A travelling day, so no pictures worth posting.
Got up after a good rest and said my goodbyes to a few people in the hostel. After reading for a bit, I took a taxi to the train station, and bought a shuttle bus ticket to the airport. Was hoping to drive by the Beijing Hooters so I could take a photo, but no such luck.

Airport went fine, considering the language barrier. Lots of good english signage, and the people at the counters spoke enough english to get by. The flight was the same, and the food was reasonably good. Managed to finally finish reading “The Name of the Rose”, which I’d been struggling through since Auckland (just too much going on – and I did manage to read one of Adam’s books, “Tuesday’s With Morrie” on the flight to Beijing last week, so I am getting some reading done – plus the free internet at the hostel probably didn’t hurt). Started a Michael Crichton book (“Next”) my mom had sent over with Mary Lou and Adam, and before I knew it, we were touching down in Singapore.
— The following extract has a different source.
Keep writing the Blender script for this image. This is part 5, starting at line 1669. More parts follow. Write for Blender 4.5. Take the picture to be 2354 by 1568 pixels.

Grabbed a cab from the airport with a nice taxi driver named Zachary. He was a cook full-time, so he suggested a few dishes I had to try, and gave me his email address, in case he’s ever in Canada. His wife is pregnant, and they’re expecting a boy next week.

While in Singapore, I’m staying with a friend of my sister’s, Adam – who I’ve never met before. He and his fiancee, Jill were going to be out at a Charity event so he left me a few detailed instructions on how to get into their condo. He said the keys would be in the puma, and I was expecting a statue of a puma cat or something, but instead was faced with a shoe rack. Managed to find the correct pair of Puma shoes, and got into the house without incident.

The condo was quite nice, and I made myself at home quickly, by doing some much needed laundry, and reading some more of my book. Adam and Jill got home not long after that and we got to know each other a little (I’d never met them, and wasn’t expecting them to be quite so tall, but they both seem great), before they headed off to bed.

The laundry took a little longer to finish, but I was finally able to throw the clothes in the dryer, and catch some much needed sleep myself.